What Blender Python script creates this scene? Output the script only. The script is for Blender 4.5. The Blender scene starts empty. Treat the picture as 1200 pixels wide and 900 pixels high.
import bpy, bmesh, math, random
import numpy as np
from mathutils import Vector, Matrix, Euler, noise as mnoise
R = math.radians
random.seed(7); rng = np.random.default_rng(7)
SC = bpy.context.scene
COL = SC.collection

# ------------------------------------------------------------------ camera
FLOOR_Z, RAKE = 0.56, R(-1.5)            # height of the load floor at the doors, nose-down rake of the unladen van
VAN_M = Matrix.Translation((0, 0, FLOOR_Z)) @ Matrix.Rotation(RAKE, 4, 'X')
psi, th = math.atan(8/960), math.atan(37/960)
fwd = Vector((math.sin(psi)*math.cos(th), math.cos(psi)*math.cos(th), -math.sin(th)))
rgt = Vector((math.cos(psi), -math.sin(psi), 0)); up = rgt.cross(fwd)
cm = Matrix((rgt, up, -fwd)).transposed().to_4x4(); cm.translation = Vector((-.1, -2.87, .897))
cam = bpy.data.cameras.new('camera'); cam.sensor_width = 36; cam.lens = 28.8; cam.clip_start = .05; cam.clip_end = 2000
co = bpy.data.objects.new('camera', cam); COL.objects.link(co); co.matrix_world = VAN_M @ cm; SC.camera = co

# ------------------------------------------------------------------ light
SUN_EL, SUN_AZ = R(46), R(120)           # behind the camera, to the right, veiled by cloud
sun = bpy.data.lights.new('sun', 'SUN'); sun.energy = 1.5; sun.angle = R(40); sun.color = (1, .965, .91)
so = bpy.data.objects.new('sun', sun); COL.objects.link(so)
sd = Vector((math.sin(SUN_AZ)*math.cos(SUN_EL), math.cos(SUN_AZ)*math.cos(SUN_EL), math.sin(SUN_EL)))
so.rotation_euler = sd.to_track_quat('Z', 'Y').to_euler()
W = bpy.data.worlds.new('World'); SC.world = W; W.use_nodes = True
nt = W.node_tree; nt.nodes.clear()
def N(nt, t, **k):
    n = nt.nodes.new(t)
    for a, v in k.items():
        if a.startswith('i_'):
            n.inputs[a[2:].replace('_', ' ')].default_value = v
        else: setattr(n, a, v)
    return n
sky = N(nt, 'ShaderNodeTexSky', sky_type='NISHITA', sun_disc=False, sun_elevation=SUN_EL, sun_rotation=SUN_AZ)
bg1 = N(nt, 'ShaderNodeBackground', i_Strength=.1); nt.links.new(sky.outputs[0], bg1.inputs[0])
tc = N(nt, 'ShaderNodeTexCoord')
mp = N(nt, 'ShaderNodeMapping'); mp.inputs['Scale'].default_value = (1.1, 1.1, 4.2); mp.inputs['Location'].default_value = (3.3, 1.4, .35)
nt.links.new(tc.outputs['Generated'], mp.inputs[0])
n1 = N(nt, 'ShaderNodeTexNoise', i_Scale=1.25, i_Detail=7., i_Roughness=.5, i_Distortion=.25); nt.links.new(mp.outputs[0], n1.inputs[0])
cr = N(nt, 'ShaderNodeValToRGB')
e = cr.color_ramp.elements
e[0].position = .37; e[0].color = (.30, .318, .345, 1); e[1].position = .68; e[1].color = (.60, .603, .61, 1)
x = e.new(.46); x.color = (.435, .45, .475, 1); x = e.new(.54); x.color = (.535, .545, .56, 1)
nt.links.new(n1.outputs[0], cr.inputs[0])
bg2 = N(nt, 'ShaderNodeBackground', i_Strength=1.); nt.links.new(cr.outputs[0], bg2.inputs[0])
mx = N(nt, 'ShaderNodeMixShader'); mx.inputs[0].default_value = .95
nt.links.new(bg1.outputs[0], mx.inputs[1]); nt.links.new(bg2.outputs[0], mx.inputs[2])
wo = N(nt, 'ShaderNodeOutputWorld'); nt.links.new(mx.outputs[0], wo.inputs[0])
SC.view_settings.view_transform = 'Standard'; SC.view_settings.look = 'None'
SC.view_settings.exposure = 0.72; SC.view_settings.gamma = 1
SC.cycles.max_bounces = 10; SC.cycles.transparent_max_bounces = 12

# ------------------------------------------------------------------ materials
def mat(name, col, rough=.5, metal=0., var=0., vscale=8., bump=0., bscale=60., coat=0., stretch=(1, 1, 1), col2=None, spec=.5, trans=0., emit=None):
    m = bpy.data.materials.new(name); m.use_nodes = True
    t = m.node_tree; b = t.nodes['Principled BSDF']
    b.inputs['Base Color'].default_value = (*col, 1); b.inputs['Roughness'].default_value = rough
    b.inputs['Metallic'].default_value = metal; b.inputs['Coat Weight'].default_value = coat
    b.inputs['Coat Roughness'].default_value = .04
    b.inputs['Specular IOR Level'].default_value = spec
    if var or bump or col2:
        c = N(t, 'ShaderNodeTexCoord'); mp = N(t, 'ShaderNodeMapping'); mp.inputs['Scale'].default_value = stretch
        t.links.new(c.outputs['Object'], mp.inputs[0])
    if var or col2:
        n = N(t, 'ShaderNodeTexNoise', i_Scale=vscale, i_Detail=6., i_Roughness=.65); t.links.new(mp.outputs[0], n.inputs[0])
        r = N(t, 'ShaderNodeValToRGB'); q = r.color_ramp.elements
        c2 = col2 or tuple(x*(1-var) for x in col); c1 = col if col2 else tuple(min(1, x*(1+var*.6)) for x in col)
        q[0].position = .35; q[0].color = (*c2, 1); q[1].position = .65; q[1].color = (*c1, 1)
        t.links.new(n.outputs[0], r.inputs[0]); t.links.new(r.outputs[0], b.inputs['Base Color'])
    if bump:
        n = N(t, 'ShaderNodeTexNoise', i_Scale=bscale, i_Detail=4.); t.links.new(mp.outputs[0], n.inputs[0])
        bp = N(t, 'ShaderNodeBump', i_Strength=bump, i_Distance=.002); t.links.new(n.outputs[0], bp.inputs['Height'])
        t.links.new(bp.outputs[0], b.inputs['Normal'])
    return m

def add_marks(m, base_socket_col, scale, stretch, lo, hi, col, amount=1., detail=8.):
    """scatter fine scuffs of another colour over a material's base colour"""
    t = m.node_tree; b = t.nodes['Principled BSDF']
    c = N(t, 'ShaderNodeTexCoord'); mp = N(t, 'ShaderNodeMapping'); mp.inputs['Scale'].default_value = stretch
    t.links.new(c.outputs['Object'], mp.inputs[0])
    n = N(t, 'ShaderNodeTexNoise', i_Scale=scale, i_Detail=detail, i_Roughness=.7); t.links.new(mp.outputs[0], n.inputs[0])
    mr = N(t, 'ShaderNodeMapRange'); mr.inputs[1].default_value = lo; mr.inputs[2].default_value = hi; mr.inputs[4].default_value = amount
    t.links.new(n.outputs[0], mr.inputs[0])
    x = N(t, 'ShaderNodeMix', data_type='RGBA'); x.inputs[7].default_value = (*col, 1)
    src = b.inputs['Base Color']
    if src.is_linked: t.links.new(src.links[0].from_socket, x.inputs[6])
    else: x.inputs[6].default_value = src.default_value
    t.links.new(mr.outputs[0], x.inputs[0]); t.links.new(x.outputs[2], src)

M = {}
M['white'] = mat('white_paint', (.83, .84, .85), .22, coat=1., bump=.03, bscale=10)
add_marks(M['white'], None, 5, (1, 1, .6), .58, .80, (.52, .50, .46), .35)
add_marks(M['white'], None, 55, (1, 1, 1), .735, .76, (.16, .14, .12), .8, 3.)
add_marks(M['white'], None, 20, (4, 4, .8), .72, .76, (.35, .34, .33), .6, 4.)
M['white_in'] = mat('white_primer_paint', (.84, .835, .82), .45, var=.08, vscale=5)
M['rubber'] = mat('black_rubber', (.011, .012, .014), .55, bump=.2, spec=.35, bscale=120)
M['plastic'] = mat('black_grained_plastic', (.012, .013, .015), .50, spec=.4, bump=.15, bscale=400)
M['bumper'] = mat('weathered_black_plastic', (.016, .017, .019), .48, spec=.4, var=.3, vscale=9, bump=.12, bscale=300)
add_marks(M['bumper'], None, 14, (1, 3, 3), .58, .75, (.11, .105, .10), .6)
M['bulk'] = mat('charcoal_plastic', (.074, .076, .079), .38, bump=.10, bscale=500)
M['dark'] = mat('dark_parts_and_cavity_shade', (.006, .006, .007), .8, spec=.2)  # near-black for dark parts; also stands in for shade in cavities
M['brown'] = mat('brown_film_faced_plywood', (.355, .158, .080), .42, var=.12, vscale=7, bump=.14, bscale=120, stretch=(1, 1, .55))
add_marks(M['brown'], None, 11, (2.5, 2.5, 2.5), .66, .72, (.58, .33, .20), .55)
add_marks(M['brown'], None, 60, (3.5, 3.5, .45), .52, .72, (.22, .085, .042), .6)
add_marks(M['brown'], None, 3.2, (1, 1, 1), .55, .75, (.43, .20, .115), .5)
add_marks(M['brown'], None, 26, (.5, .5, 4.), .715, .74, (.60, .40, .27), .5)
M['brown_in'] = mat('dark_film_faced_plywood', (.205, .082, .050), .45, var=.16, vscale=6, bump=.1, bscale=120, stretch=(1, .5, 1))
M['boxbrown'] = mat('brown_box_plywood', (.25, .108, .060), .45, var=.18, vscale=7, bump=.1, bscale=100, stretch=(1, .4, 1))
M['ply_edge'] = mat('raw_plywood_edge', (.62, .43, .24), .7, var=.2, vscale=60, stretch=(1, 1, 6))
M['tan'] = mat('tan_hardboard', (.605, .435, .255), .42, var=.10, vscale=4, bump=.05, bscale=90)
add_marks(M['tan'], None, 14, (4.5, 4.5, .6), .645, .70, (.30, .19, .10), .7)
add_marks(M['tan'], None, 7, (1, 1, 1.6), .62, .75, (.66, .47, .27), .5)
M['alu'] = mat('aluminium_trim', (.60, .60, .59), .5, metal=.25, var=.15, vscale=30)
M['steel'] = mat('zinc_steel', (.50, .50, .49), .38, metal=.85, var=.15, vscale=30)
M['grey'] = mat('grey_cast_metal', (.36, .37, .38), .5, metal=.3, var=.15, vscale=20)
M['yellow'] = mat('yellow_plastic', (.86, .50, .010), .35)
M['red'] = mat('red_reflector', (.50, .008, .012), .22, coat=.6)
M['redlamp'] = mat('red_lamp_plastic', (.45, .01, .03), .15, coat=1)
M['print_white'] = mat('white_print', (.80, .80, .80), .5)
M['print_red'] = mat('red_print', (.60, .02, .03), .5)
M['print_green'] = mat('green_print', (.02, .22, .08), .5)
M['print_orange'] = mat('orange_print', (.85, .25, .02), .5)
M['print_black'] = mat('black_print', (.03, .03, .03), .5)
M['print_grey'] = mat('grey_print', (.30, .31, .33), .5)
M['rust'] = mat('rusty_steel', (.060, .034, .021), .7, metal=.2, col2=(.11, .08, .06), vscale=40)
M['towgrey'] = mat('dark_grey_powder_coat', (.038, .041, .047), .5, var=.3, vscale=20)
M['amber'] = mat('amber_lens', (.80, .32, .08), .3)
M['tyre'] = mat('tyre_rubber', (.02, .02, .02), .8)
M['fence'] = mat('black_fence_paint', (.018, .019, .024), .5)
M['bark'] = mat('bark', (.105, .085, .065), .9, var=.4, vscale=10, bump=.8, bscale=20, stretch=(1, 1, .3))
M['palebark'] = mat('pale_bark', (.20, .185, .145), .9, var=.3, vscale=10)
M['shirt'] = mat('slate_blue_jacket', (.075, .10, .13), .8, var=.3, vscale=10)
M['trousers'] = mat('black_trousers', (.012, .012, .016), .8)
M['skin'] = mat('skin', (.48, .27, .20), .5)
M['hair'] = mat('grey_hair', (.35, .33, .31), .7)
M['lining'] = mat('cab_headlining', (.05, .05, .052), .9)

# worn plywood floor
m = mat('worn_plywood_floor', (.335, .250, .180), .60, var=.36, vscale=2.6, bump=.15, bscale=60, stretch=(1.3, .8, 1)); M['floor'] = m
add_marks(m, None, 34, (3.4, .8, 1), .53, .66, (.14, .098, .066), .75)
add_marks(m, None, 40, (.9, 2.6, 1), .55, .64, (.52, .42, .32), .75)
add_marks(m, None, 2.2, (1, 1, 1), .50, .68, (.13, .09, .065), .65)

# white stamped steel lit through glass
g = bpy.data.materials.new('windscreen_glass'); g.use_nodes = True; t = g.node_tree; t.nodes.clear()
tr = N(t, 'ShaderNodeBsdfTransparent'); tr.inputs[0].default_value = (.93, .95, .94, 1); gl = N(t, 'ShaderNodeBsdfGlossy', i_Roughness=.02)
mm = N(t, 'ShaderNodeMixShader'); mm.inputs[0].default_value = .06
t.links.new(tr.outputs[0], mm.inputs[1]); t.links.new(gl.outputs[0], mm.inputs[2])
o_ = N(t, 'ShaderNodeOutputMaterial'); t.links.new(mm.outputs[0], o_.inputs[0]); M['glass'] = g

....

» The request
Set down, without any change, only the lines from the line that holds "stretch=(1, 1, .55))" through the line that holds "(.60, .40, .27), .5)", both lines included.

» Solution below
M['brown'] = mat('brown_film_faced_plywood', (.355, .158, .080), .42, var=.12, vscale=7, bump=.14, bscale=120, stretch=(1, 1, .55))
add_marks(M['brown'], None, 11, (2.5, 2.5, 2.5), .66, .72, (.58, .33, .20), .55)
add_marks(M['brown'], None, 60, (3.5, 3.5, .45), .52, .72, (.22, .085, .042), .6)
add_marks(M['brown'], None, 3.2, (1, 1, 1), .55, .75, (.43, .20, .115), .5)
add_marks(M['brown'], None, 26, (.5, .5, 4.), .715, .74, (.60, .40, .27), .5)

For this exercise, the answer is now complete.